Dans la vidéo, le chimpanzé consulte le fil de Mike Holston, un influenceur qui prétend promouvoir la conservation et l’éducation, mais qui passe beaucoup de temps à traîner avec des animaux sauvages.
Les murs que l’on peut apercevoir en arrière-plan sont similaires à ceux qui apparaissent dans les autres vidéos Instagram de Doc et Kody Antle. Des experts ont affirmé à Motherboard que les éléments de la vidéo permettaient de dire que le chimpanzé, où qu’il vive, ne vivait pas dans de bonnes conditions.
« Désolé d’être un trouble-fête, mais ce n’est pas une vidéo que toute personne soucieuse des chimpanzés devrait être heureuse de voir » regrette Adriana Lowe, primatologue et étudiante post-doctorante à l’université de Kent, Royaume-Uni, dans un mail à Motherboard. « On dirait que l’animal se trouve dans un foyer domestique, ce qui indique qu’il est sans doute un animal de compagnie, ce qui est une très très mauvaise idée. Les chimpanzés font d’affreux animaux de compagnie — ce sont des animaux sociaux et intelligents dont les besoins sont difficiles à satisfaire, même dans un sanctuaire de bonne qualité. »
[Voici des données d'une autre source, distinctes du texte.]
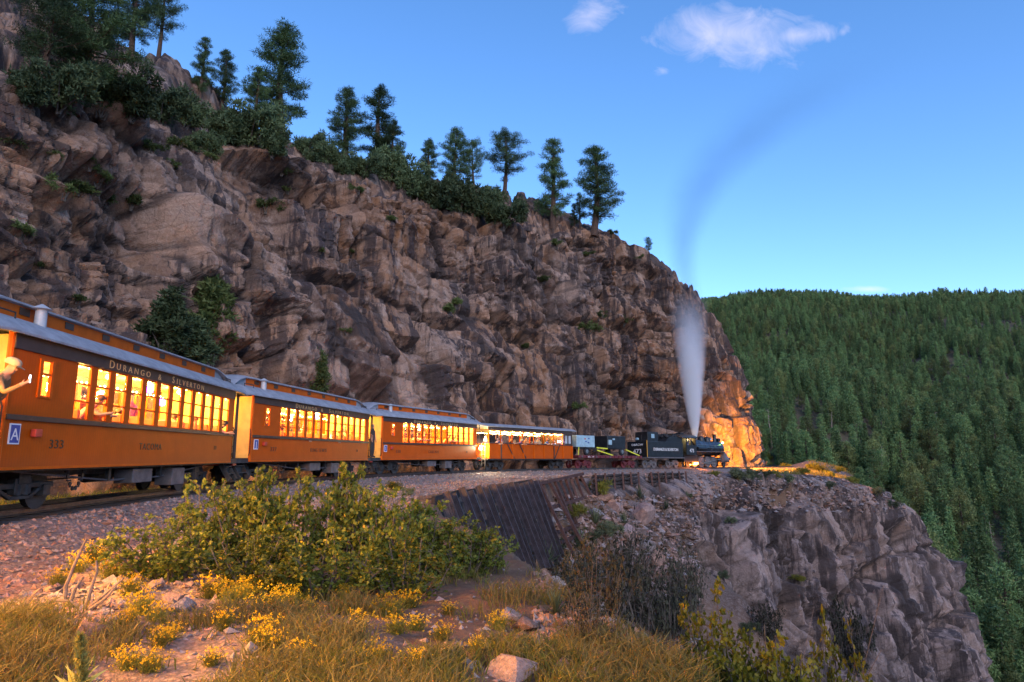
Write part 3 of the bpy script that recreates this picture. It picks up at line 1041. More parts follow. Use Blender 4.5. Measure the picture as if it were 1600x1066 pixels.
def coach():
    root = empty('passenger_coach')
    G, U = M['gold'], M['umber']
    for sgn in (-1, 1):
        y0, y1 = sorted((sgn * W2, sgn * (W2 - .06)))
        MB().box(-HB, HB, y0, y1, Z_B, Z_S).build('lower_side', G, root, bevel=0.006)
        up = MB()
        xs = [-HB, EWIN[0]]
        up.box(-HB, EWIN[0], y0, y1, Z_S, Z_L)
        up.box(EWIN[0], EWIN[1], y0, y1, Z_S, 2.10); up.box(EWIN[0], EWIN[1], y0, y1, 2.78, Z_L)
        up.box(EWIN[1], WIN[0][0], y0, y1, Z_S, Z_L)
        for i in range(11):
            up.box(WIN[i][1], WIN[i + 1][0], y0, y1, Z_S, Z_L)
        up.box(WIN[11][1], HB, y0, y1, Z_S, Z_L)
        up.build('upper_side', G, root)
        o0, o1 = sorted((sgn * (W2 + .002), sgn * (W2 + .05)))
        MB().box(-HB, HB, o0, o1, Z_S - .06, Z_S + .035).build('belt_rail', U, root, bevel=0.008)
        l0, l1 = sorted((sgn * (W2 - .06), sgn * (W2 + .035)))
        MB().box(-HB, HB, l0, l1, Z_L, Z_E + .03).build('letter_board', U, root, bevel=0.006)
        MB().box(-HB, HB, *sorted((sgn * (W2 + .002), sgn * (W2 + .03))), Z_B - .002, Z_B + .05).build('side_sill', M['gold_plain'], root)
        # windows: frame with two cross bars, an upper pane
        f = MB()
        w = 0.56; zt, zb = Z_L, Z_S + .035
        for a, b in ((0, .035), (w - .035, w)):
            f.box(a, b, -.045, .0, zb, zt)
        for z in (zb, 2.10, 2.46, zt - .04):
            f.box(.035, w - .035, -.04, -.005, z, z + .035)
        fm = f.mesh('window', M['gold_plain'])
        pane = MB().box(.035, w - .035, -.024, -.020, 2.135, zt - .04).mesh('pane', M['glass'])
        for a, b in WIN:
            o = link(bpy.data.objects.new('window', fm), root)
            o.location = (a, sgn * (W2 - .0) if sgn > 0 else -W2 + .05, 0)
            p = link(bpy.data.objects.new('pane', pane), o)
        f = MB(); w = EWIN[1] - EWIN[0]
        for a, b in ((0, .05), (w - .05, w)):
            f.box(a - .02, b + .02 if a == 0 else b + .02, -.055, .0, 2.08, 2.80)
        for z in (2.08, 2.50, 2.76):
            f.box(.05, w - .05, -.05, -.005, z, z + .04)
        o = f.build('window', M['gold_plain'], root); o.location = (EWIN[0], sgn * W2 if sgn > 0 else -W2 + .03, 0)
        link(bpy.data.objects.new('pane', MB().box(.05, w - .05, -.03, -.026, 2.12, 2.76).mesh('pane', M['glass'])), o)
        # clerestory side with small dark windows
        cl = MB().box(-5.2, 5.2, *sorted((sgn * .60, sgn * .64)), 3.52, 3.86).build('clerestory_side', M['gold_plain'], root)
        for i in range(7):
            x = -4.5 + i * 1.45
            q = MB().box(x - .15, x + .15, *sorted((sgn * .643, sgn * .655)), 3.66, 3.80)
            q.build('clerestory_window', M['umber'], cl)
    # floor, ends, ceiling
    MB().box(-6.35, 6.35, -1.16, 1.16, Z_B - .04, Z_B + .12).build('floor', M['iron'], root)
    MB().box(-HB, HB, -1.15, 1.15, Z_B + .122, Z_B + .135).build('carpet', M['oakwood'], root)
    MB().box(-HB, HB, -1.15, 1.15, 3.10, 3.12).build('ceiling', M['cream'], root)
    for sgn in (-1, 1):
        a, b = sorted((sgn * HB, sgn * (HB - .05)))
        ew = MB()
        ew.box(a, b, -1.155, -.36, Z_B + .125, 3.095); ew.box(a, b, .36, 1.155, Z_B + .125, 3.095); ew.box(a, b, -.36, .36, 2.72, 3.095)
        e = ew.build('end_wall', M['cream'], root)
        dr = MB().box(a + .01, b - .01, -.36, .36, Z_B + .125, 2.72).build('door', M['cream'], e, bevel=.01)
        MB().box(*sorted((sgn * (HB + .002), sgn * (HB + .015))), -.22, .22, 1.9, 2.6).build('pane', M['bulb'] if False else M['glass'], dr)
        for sy in (-1, 1):                          # rounded corner posts
            MB().tube([(sgn * (HB + .0), sy * (W2 - .04), Z_B), (sgn * (HB + .0), sy * (W2 - .04), Z_E)], .055, 8).build('corner_post', M['gold_plain'], root, smooth=True)
        # platform: end beam, rails with scrolls, steps, posts
        px_ = sgn * 6.30
        MB().box(*sorted((sgn * 6.22, sgn * 6.42)), -1.1, 1.1, Z_B - .12, Z_B + .1).build('end_beam', M['red'], root, bevel=.01)
        for sy in (-1, 1):
            rl = MB()
            yy = [sy * .30, sy * .62, sy * .98]
            rl.tube([(px_, yy[0], Z_B + .1), (px_, yy[0], 1.80), (px_, yy[0] + sy * .06, 1.87), (px_, yy[2] - sy * .06, 1.87), (px_, yy[2], 1.8), (px_, yy[2], Z_B + .1)], .022, 6)
            rl.tube([(px_, yy[0], 1.30), (px_, yy[2], 1.30)], .014, 6)
            scr = [(px_, yy[1] + .22 * math.cos(a_) * (1 - a_ / 14), 1.57 + .2 * math.sin(a_) * (1 - a_ / 14)) for a_ in np.linspace(0, 9, 22)]
            rl.tube(scr, .014, 5)
            rl.tube([(px_, yy[0], 1.3), (px_, yy[1], 1.05), (px_, yy[2], .95)], .014, 5)
            rl.build('platform_railing', M['black_iron'], root)
        for sy in (-1, 1):
            MB().tube([(px_, sy * 1.06, Z_B), (px_, sy * 1.06, 3.2)], .03, 7).build('roof_post', M['black_iron'], root)
            MB().tube([(sgn * 5.68, sy * 1.20, 1.0), (sgn * 5.68, sy * 1.24, 1.1), (sgn * 5.68, sy * 1.24, 1.85), (sgn * 5.68, sy * 1.20, 1.95)], .018, 6).build('grab_rail', M['black_iron'], root)
            st = MB()
            for k in range(3):
                z = Z_B - .12 - k * .24
                ya, yb = sorted((sy * (.86 + k * .11), sy * (1.08 + k * .11)))
                st.box(*sorted((sgn * 5.66, sgn * 6.2)), ya, yb, z - .03, z)
                if k < 2:
                    ya, yb = sorted((sy * (.86 + k * .11), sy * (.88 + k * .11)))
                    st.box(*sorted((sgn * 5.66, sgn * 6.2)), ya, yb, z, z + .20)
            for xx in (5.64, 6.2):
                st.prism([(0, 0)] * 0 or [(sgn * xx, 0), (sgn * (xx + .02), 0), (sgn * (xx + .02), .1), (sgn * xx, .1)], sy * .86, sy * .88) if False else None
                st.bar((sgn * xx, sy * .88, Z_B - .05), (sgn * xx, sy * 1.22, .20), .03, .16)
            st.build('step', M['iron'], root)
    # roof with upward bowed sides, clerestory roof dropping to hoods at both ends
    half = [(1.37, 3.13), (1.37, 3.17), (1.27, 3.28), (1.08, 3.41), (.84, 3.52), (.6, 3.59), (.3, 3.61)]
    prof = [(-y, z) for y, z in half] + [(y, z) for y, z in half[::-1]]
    under = [(1.33, 3.13), (.7, 3.28)]
    xs = [-6.42, -6.30, -5.9, -5.2, 0, 5.2, 5.9, 6.30, 6.42]
    dz = [-.07, -.03, 0, 0, 0, 0, 0, -.03, -.07]
    m = MB().loft([[(x, y, z + d) for y, z in prof] + [(x, .7, 3.24 + d), (x, -.7, 3.24 + d)] for x, d in zip(xs, dz)], closed=True, caps=True)
    rf = m.build('roof', M['roof'], root, smooth=True)
    ch = [(.72, 3.84), (.72, 3.875), (.55, 3.935), (.28, 3.975)]
    cp = [(-y, z) for y, z in ch] + [(0, 3.985)] + [(y, z) for y, z in ch[::-1]]
    secs = []
    for x, d, wsc in ((-6.40, -.42, 1.25), (-6.2, -.33, 1.18), (-5.85, -.16, 1.08), (-5.5, -.05, 1.02), (-5.2, 0, 1), (0, 0, 1), (5.2, 0, 1), (5.5, -.05, 1.02), (5.85, -.16, 1.08), (6.2, -.33, 1.18), (6.40, -.42, 1.25)):
        secs.append([(x, y * wsc, z + d) for y, z in cp] + [(x, .62, 3.82 + d), (x, -.62, 3.82 + d)])
    MB().loft(secs, closed=True, caps=True).build('clerestory_roof', M['roof'], root, smooth=True)
    for sgn in (-1, 1):                              # timber closing the clerestory ends
        for sy in (-1, 1):
            cap = MB()
            cap.add([(sgn * 5.2, sy * .62, 3.52), (sgn * 5.2, sy * .62, 3.86), (sgn * 5.5, sy * .62, 3.81), (sgn * 5.85, sy * .62, 3.69), (sgn * 6.15, sy * .62, 3.56)], [(0, 1, 2, 3, 4)])
            cap.build('clerestory_end', M['roof'], root)
    MB().lathe([(.11, 3.40), (.10, 3.76), (.10, 3.80), (.19, 3.82), (.02, 3.92)], (-4.35, -.86, 0), 12).build('stove_pipe', M['roof_pale'], root, smooth=True)
    for sx in (-5.5, 5.5):
        MB().tube([(sx - .3, -.95, 3.42), (sx - .3, -.95, 3.58), (sx + .3, -.95, 3.58), (sx + .3, -.95, 3.42)], .016, 5).build('roof_grab_iron', M['iron'], root)
    # underframe
    for x0 in (-4.05, 4.05):
        truck(root, x0, M['iron'])
    for sy in (-.85, .85):
        q = MB().tube([(-4.6, sy, .74), (-1.3, sy, .46), (1.3, sy, .46), (4.6, sy, .74)], .022, 6).build('truss_rod', M['grey_iron'], root)
        for x in (-1.3, 1.3):
            MB().box(x - .05, x + .05, sy - .04, sy + .04, .46, .74).build('queen_post', M['iron'], q)
    MB().box(-.55, .45, -1.05, -.6, .36, .70).build('battery_box', M['grey_iron'], root, bevel=.015)
    MB().box(1.55, 2.35, -1.08, -.62, .22, .68).build('battery_box', M['grey_iron'], root, bevel=.015)
    MB().lathe([(.05, -.6), (.17, -.55), (.17, .55), (.05, .6)], (.6, .4, .52), 12, 'x').build('air_tank', M['iron'], root, smooth=True)
    MB().box(-3.6, 3.6, -.5, .5, .60, .738).build('centre_sill', M['iron'], root)
    chn = MB()
    for k in range(13):
        a = k / 12
        x, z = -3.15 + a * .62, .70 - .36 * math.sin(math.pi * a)
        chn.lathe([(.045, -.013), (.045, .013)], (x, -.98, z), 8, 'y' if k % 2 else 'z')
    chn.build('brake_chain', M['black_iron'], root)
    MB().box(-HB + .72, -HB + .92, -W2 - .1, -W2 - .002, 1.36, 1.50).build('marker_bracket', M['red'], root, bevel=.01)
    # seats, lamps
    seat = MB().box(-.22, .22, -.42, .42, .42, .52).box(.16, .24, -.42, .42, .5, 1.05).mesh('seat', M['oakwood'], bevel=.02)
    for i in range(11):
        for sy in (-.68, .68):
            o = link(bpy.data.objects.new('seat', seat), root); o.location = (-4.2 + i * .86, sy, Z_B + .135)
    bl = MB()
    for i in range(48):
        x = -5.3 + i * .226
        for sy in (-1.02, 1.02):
            bl.lathe([(.012, .03), (.03, 0), (.012, -.035)], (x, sy, 2.93 - .05 * math.sin(i * 1.3) ** 2), 5)
    tag(bl.build('bulb_string', M['bulb'], root), kind='stuff')
    for i in range(5):
        MB().lathe([(.02, 3.08), (.09, 3.04), (.11, 2.98), (.06, 2.93)], (-4.2 + i * 2.1, 0, 0), 10).build('ceiling_lamp', M['bulb'], root)
    for sgn in (-1, 1):
        MB().lathe([(.02, 3.10), (.05, 3.06), (.05, 3.02), (.02, 2.98)], (sgn * 5.95, 0, 0), 8).build('platform_lamp', M['bulb'], root)
    return root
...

L’American Society of Primatologists est d’accord. Dans une déclaration au sujet de la possession de primates, l’organisme « décourage tout individu de posséder des primates à des fins non-scientifiques ou non-éducatives, dans un but de reproduction et de vente, ou à des fins de distribution. »
Même partager des images et des vidéos comme celle-ci promeut la possession d’animaux sauvages, affirment les experts. « La recherche montre que le partage d’images et de vidéos de ce genre stimule le marché des animaux exotiques, ce que nous ne souhaitons encourager en aucune façon » déclare Ashely Edes, une primatologue qui lutte contre le partage de la vidéo du chimpanzé sur Instagram, dans un tweet. « Les animaux subissent des conditions horribles dans ce marché, et souffrent lorsqu’ils sont finalement abandonnés. »
La célèbre primatologue et anthropologue Jane Goodall s’est exprimée au sujet de la vidéo dans un communiqué diffusé jeudi dernier sur le blog du Jane Goodall Institute :
Je suis très déçue de voir des images inappropriées d’un jeune chimpanzé circuler sur les réseaux sociaux… En tant qu’individus responsables et emphatiques, j’espère que ceux qui verront cette vidéo ne l’aimeront, ne la partageront et ne la commenteront pas, et que tous les médias responsables adapteront leur traitement de la vidéo pour parler de chimpanzés sauvages ou en captivité responsable.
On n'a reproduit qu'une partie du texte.